▶ _Dataset content_:

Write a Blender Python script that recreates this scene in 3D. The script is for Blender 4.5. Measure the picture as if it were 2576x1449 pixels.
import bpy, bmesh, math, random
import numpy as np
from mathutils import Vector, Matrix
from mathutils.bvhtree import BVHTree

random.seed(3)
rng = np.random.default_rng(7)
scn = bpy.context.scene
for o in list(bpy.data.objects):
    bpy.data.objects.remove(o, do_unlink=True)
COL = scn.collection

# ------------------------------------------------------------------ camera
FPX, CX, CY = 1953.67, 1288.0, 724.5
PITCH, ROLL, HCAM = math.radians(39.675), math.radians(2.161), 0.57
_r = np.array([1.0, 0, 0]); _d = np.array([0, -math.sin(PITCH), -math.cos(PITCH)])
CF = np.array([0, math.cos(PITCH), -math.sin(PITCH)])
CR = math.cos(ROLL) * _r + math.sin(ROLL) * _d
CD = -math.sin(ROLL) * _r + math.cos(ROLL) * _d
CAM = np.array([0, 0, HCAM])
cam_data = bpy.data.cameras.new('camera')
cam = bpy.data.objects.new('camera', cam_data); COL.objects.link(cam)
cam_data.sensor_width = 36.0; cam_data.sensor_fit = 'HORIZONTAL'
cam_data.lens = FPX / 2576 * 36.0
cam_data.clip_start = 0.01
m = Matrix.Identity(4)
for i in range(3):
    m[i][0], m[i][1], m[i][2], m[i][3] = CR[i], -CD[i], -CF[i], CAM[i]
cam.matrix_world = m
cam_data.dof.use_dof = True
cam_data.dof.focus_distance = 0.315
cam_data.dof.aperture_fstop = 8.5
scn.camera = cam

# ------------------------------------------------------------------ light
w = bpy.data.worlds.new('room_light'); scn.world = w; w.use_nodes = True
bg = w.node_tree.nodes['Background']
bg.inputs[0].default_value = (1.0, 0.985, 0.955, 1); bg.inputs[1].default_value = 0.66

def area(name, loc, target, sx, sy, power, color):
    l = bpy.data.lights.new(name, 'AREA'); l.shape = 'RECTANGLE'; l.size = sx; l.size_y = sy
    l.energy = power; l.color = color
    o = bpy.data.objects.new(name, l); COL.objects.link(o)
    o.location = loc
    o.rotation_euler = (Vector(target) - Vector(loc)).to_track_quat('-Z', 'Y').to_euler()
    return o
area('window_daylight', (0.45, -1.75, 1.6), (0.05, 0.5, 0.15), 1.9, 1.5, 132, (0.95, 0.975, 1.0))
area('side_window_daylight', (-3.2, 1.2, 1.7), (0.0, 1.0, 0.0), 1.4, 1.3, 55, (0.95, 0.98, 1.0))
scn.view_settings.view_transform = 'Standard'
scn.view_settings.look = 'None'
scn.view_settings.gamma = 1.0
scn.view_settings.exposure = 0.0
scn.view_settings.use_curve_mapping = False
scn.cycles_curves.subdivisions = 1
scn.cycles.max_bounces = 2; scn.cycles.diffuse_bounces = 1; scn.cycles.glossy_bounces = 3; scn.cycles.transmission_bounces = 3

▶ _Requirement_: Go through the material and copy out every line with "scene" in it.

▶ _Result_:
Write a Blender Python script that recreates this scene in 3D. The script is for Blender 4.5. Measure the picture as if it were 2576x1449 pixels.
scn = bpy.context.scene